Fourthly, although there may be disagreement as to the extent of the defects and the appropriate way to rectify them, I can find no basis for finding that the builder does not acknowledge that the works are defective in a number of respects, nor that the builder is unwilling to remediate the works in accordance with an order of the Tribunal.
For all these reasons I am not persuaded that the circumstances justify displacing the primacy of a work order.
Neither party made submissions as to the length of time that the rectification works would require. However, there was limited evidence that the entirety of the rectification works, including the roof replacement, would likely take approximately six months. As some of those works, including the roof replacement, have already been done, I have determined that 14 weeks is an appropriate time frame for completing the remainder of the works.
[23]
Costs
The parties have foreshadowed making an application for costs. I am reserving the question of costs and making directions for the parties to exchange submissions on costs if they wish to do so.
[24]
Conclusion and orders
For these reasons I make the following orders.
1. Within 14 weeks of the date of these orders the respondent is to carry out the works specified in the Schedule attached to these orders, in a proper and workmanlike manner.
2. The application is otherwise dismissed.
3. If there is a costs application, the costs applicant is to file and serve submissions and documents on the costs application by 14 days from the date of these orders.
4. The costs respondent is to file and serve submissions and documents on the costs application by 28 days from the date of these orders.
5. The costs applicant is to file and serve costs submissions in reply by 35 days from the date of these orders.
6. The costs submissions of the parties are to state whether the parties seek an oral hearing on the issue of costs, or consent to the costs application being determined on the papers in accordance with s 50(2) of the Civil and Administrative Tribunal Act 2013 (NSW).

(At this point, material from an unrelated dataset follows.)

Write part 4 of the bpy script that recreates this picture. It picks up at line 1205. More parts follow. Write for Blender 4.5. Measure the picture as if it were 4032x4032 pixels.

7. The Tribunal may determine it appropriate to deal with any costs application on the papers and without a further oral hearing.
SCHEDULE
Terrace
The works set out in relation to "Item 1" in the conclave report under the heading "Conclave Comments".
Bedroom 3 balcony
The works set out in relation to "Item 2" in the conclave report under the heading "Respondent Comments".
Wet area - first floor master ensuite and ground floor bathroom
The works set out in section 8.3 of Mr Nakhla's report dated 3 October 2023.
Wet area - office ensuite and first floor bathroom
The works set out in relation to "Item 3" in the conclave report under the heading "Respondent Comments".
External walls
The works set out in section 8.4 of Mr Nakhla's report dated 3 October 2023.
Mould remediation
The works set out in relation to "Item 5" in the conclave report under the heading "Conclave Comments" (which include the works specified in the report of Mr Seymour of PureProtect dated 19 June 2022).
Ground level floor framing
The works set out in section 4.2 of the report of Mr Noonan dated 25 August 2023.
[25]
I hereby certify that this is a true and accurate record of the reasons for decision of the Civil and Administrative Tribunal of New South Wales.
Registrar
DISCLAIMER - Every effort has been made to comply with suppression orders or statutory provisions prohibiting publication that may apply to this judgment or decision. The onus remains on any person using material in the judgment or decision to ensure that the intended use of that material does not breach any such order or provision. Further enquiries may be directed to the Registry of the Court or Tribunal in which it was generated.